AIM OF THE TASK: Print exactly those lines that run from the beginning of the data to the line bearing "import usdkit, meshkit", inclusive.

--- Begin ---

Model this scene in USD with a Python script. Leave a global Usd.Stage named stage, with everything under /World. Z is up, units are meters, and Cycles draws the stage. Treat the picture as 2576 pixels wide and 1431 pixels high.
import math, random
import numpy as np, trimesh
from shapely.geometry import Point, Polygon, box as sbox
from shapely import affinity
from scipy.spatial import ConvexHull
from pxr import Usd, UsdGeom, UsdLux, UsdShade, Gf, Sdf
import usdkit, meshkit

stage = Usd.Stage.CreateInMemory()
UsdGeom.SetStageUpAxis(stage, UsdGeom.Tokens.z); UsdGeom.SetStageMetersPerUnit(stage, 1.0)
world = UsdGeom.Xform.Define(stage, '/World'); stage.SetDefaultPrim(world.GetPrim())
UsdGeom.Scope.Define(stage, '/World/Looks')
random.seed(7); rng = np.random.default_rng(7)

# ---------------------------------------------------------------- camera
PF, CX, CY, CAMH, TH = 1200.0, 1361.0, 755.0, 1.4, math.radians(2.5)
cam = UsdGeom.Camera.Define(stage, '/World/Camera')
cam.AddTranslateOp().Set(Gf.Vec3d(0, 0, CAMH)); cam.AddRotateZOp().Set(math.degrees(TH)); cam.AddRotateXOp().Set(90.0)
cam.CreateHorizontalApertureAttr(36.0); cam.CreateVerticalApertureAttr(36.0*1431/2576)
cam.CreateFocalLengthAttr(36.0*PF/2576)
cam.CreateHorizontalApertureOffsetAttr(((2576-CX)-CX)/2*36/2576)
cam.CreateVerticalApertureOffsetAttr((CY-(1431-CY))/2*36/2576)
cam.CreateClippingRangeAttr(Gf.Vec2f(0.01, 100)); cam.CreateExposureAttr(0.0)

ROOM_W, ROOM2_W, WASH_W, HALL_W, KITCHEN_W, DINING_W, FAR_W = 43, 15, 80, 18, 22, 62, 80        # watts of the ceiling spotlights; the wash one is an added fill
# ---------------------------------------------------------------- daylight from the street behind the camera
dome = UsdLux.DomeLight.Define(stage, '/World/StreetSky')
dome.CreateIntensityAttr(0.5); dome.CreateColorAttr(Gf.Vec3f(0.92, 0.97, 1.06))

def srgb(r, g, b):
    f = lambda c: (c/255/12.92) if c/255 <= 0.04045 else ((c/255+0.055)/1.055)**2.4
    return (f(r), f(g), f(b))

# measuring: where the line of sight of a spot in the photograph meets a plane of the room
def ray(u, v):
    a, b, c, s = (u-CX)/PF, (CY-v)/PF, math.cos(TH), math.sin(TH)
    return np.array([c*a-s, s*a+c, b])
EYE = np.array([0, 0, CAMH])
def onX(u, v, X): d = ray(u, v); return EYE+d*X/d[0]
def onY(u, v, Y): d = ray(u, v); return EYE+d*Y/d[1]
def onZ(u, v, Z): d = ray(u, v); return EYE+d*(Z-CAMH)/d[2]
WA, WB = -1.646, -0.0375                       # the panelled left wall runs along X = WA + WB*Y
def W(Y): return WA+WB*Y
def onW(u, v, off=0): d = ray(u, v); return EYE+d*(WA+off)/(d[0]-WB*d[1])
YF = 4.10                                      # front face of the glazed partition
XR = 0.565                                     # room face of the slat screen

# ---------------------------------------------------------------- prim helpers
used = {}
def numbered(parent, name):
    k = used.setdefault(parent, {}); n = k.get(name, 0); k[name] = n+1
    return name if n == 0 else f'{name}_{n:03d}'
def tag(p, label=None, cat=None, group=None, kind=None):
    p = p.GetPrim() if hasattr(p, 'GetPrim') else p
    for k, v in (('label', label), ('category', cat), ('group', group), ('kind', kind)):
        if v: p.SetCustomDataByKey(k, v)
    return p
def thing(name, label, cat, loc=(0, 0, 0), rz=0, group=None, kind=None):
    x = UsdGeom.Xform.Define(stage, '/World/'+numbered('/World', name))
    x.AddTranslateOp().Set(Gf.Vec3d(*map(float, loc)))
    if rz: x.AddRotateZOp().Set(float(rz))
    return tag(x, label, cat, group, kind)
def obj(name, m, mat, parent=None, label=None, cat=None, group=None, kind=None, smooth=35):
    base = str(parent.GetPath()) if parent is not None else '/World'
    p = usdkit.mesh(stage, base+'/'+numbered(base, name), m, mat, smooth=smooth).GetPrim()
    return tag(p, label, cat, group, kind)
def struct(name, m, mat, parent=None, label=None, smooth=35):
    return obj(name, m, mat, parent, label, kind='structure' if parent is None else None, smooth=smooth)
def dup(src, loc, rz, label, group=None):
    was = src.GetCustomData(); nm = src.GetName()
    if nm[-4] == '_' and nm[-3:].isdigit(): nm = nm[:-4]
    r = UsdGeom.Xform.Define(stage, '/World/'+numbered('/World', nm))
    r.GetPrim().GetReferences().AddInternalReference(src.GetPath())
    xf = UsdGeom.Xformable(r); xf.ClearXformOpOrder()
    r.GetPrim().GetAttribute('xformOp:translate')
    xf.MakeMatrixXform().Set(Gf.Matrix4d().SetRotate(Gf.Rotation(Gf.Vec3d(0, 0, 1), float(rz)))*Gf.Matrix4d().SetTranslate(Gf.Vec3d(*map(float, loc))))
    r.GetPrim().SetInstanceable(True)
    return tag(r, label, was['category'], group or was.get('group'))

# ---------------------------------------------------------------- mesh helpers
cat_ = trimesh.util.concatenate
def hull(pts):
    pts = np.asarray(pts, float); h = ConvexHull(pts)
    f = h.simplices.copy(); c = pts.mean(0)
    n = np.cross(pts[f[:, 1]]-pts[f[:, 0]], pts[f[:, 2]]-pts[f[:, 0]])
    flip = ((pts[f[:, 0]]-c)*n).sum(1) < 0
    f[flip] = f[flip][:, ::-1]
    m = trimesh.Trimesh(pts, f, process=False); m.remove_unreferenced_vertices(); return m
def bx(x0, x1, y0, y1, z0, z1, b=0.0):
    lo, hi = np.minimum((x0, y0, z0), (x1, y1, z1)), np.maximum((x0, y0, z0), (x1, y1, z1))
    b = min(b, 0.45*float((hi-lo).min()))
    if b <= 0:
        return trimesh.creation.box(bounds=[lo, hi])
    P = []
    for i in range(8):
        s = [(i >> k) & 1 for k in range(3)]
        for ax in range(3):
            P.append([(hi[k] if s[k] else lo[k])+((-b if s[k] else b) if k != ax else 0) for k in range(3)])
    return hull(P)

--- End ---

OUTPUT:
Model this scene in USD with a Python script. Leave a global Usd.Stage named stage, with everything under /World. Z is up, units are meters, and Cycles draws the stage. Treat the picture as 2576 pixels wide and 1431 pixels high.
import math, random
import numpy as np, trimesh
from shapely.geometry import Point, Polygon, box as sbox
from shapely import affinity
from scipy.spatial import ConvexHull
from pxr import Usd, UsdGeom, UsdLux, UsdShade, Gf, Sdf
import usdkit, meshkit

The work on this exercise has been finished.